Célébré le 6 mars à Paris, la sixième édition des Pégases a mis en lumière des productions françaises ambitieuses malgré les tensions qui secouent l’industrie du jeu vidéo.
Comme chaque année depuis 2020, la cérémonie des Pégases met à l’honneur les meilleures productions vidéoludiques françaises. Équivalent des César pour le jeu vidéo, cet événement organisé par l’Académie des arts et techniques du jeu vidéo célébrait jeudi soir sa sixième édition à La Cigale, à Paris. L’occasion de récompenser les studios qui ont marqué l’année 2024, dans un contexte toutefois difficile pour l’industrie.
Retour triomphal pour Prince of Persia
Sans surprise, Prince of Persia: The Lost Crown d’Ubisoft Montpellier s’est imposé comme le grand vainqueur, décrochant quatre récompenses, dont le « meilleur jeu vidéo » – mais aussi « meilleur univers sonore », « meilleur game design » et « meilleure accessibilité ». Sorti en janvier 2024, ce metroidvania revisite la franchise avec une esthétique en 2.5D et un nouveau gameplay. Le joueur incarne Sargon, un guerrier lancé à la recherche du prince de Perse dans un univers imprégné de mythologie.
Éloigné de la surenchère visuelle des blockbusters, le titre a brillé par son level design soigné, son rythme maîtrisé et ses nombreuses options d’accessibilité. Malgré un accueil critique enthousiaste, ses ventes n’ont en revanche pas atteint les attentes d’Ubisoft.
La surprise indépendante
Autre grand gagnant de la soirée : Caravan SandWitch, pour le « meilleur jeu vidéo indépendant », signé Studio Plane Toast. Ce jeu narratif invite le joueur à explorer un monde de science-fiction inspiré des paysages de Provence. Sorti en septembre dernier, il séduit par sa direction artistique solaire et sa narration intimiste, où l’aventure se vit au rythme d’une caravane itinérante.
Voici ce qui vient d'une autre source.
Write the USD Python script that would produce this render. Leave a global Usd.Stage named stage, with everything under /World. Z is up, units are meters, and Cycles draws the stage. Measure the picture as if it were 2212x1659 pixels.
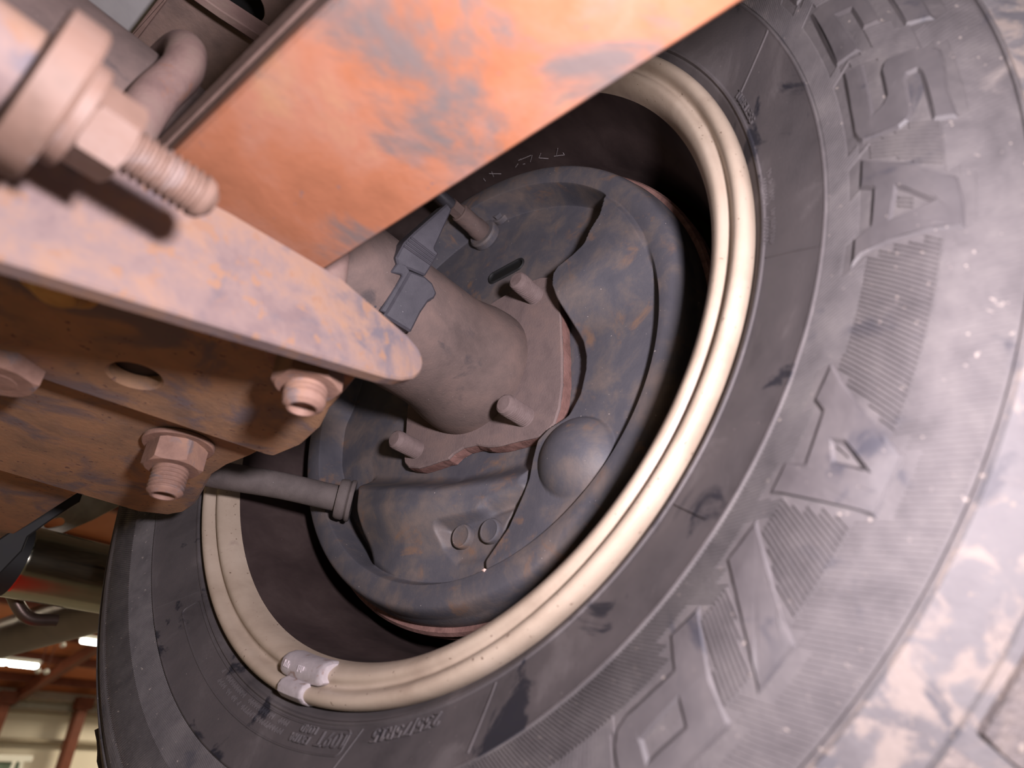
import math, numpy as np, trimesh, shapely
import shapely.geometry as sg
import manifold3d as m3
from pxr import Usd, UsdGeom, UsdLux, UsdShade, Gf, Sdf, Vt
import usdkit, meshkit

stage = Usd.Stage.CreateInMemory()
UsdGeom.SetStageUpAxis(stage, UsdGeom.Tokens.z)
UsdGeom.SetStageMetersPerUnit(stage, 1.0)
UsdGeom.Xform.Define(stage, '/World'); UsdGeom.Scope.Define(stage, '/World/Looks')
V = lambda *a: np.array(a, float)

# ------------------------------------------------------------------ camera, flash, room light, exposure
# Wheel frame: origin at the centre of the rim's inboard flange, X outboard along the axle, Y along the vehicle, Z up. W0 is where that origin stands in the world.
W0 = V(0, 0, 1.75)
_n = V(.6103895610682848, .41639682485361423, .6738236178635291)
_th = math.atan2(_n[1], _n[2]); _u = V(0, -math.cos(_th), math.sin(_th))
B = np.array([_n, np.cross(_u, _n), _u])                 # rows: wheel axes in the camera's right, down, forward axes
CAM = -(B @ V(-.06243367132775828, -.03314236869238282, .3964481820215241))
F, CX, CY = 1400.0, 1106.0, 829.5
cam = UsdGeom.Camera.Define(stage, '/World/camera')
right, down, fwd = B[:, 0], B[:, 1], B[:, 2]
eye = CAM + W0
cam.AddTransformOp().Set(Gf.Matrix4d(*right, 0, *(-down), 0, *(-fwd), 0, *eye, 1))
cam.CreateFocalLengthAttr(14.0); cam.CreateHorizontalApertureAttr(22.12); cam.CreateVerticalApertureAttr(16.59)
cam.CreateClippingRangeAttr(Gf.Vec2f(.01, 200)); cam.CreateFStopAttr(5.0); cam.CreateFocusDistanceAttr(.40)
cam.CreateExposureAttr(0.0)

FLASH = CAM + B @ V(.076, -.052, -.005)                   # the photographer's flash, beside the lens
fl = UsdLux.DiskLight.Define(stage, '/World/flash')
aim = V(.03, .02, -.02) - FLASH; aim /= np.linalg.norm(aim)
sx = np.cross(V(0, 0, 1), aim); sx /= np.linalg.norm(sx); sy = np.cross(aim, sx)
fl.AddTransformOp().Set(Gf.Matrix4d(*(-sx), 0, *sy, 0, *(-aim), 0, *(FLASH + W0), 1))
fl.CreateRadiusAttr(.016); fl.CreateIntensityAttr(1230.0); fl.CreateColorAttr(Gf.Vec3f(1.0, .915, .985))
fl.CreateNormalizeAttr(False)

dome = UsdLux.DomeLight.Define(stage, '/World/sky')
dome.CreateIntensityAttr(.06); dome.CreateColorAttr(Gf.Vec3f(1.0, .93, .82))
for k, (lx, ly) in enumerate([(-4, 4), (6, 6), (-4, 14), (8, 15), (3, 22), (13, 22), (-3.4, 1.0)]):   # rows of workshop tubes above the bay
    r = UsdLux.RectLight.Define(stage, f'/World/ceiling_lamp_{k}')
    r.AddTranslateOp().Set(Gf.Vec3d(lx, ly, 5.6 if ly < 16 else 4.9)); r.CreateWidthAttr(2.4); r.CreateHeightAttr(.3)
    r.CreateIntensityAttr(260.0 if ly > 20 else 70.0 if ly > 10 else 115.0); r.CreateColorAttr(Gf.Vec3f(1.0, .88, .66)); r.CreateNormalizeAttr(False)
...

Dans la catégorie « meilleur jeu vidéo mobile », c’est BEAST: Bio Exo Arena Suit Team, du studio Oh BiBi, qui s’est imposé. Ce jeu multijoueur compétitif, lancé en novembre dernier, mise sur des affrontements rapides en arène où les joueurs, équipés d’exosquelettes, s’affrontent dans un chaos maîtrisé.
Une prouesse visuelle pour Les fourmis
Côté excellence visuelle, le trophée a été attribué à Les fourmis, développé par Tower Five et édité par Microids. Adaptation vidéoludique du célèbre roman de Bernard Werber, ce jeu de stratégie en temps réel propose aux joueurs de gérer une colonie de fourmis dans un écosystème foisonnant. Son moteur graphique, qui parvient à retranscrire la perspective microscopique de ce monde miniature, a su convaincre le jury.
Quant à la distinction pour l’excellence narrative, elle revient à The Operator, une création de Bureau 81. Dans ce thriller technologique, sorti en juillet, le joueur incarne un enquêteur chargé de surveiller des communications et de démêler un complot inquiétant. Inspiré par des séries comme X-Files et Black Mirror, le jeu s’appuie sur un récit dense et une immersion renforcée par une mise en scène minimaliste.
Enfin, le titre du « meilleur jeu vidéo étranger » a réservé une surprise en sacrant Warhammer 40,000: Space Marine 2, développé par Saber Interactive et édité par Focus Entertainment. Très attendu depuis l’annonce de sa sortie, ce shooter a devancé des concurrents de taille, notamment Final Fantasy VII Rebirth.
Une industrie sous tension
Derrière ces récompenses, la cérémonie des Pégases s’est toutefois déroulée dans un climat morose. L’année 2024 restera marquée par une vague de licenciements sans précédent dans l’industrie, avec près de 15 000 suppressions de postes à travers le monde, dont plusieurs centaines en France.
Des studios majeurs comme Ubisoft et Don’t Nod ont été contraints de restructurer, tandis que de nombreux indépendants ont fermé faute de financement. La grève du 13 février dernier en France, une première pour le secteur, témoigne de la précarité qui touche une industrie pourtant en pleine expansion. Dans ce contexte, les Pégases apparaissent autant comme une célébration du talent que comme un rappel des défis qui attendent les créateurs de demain.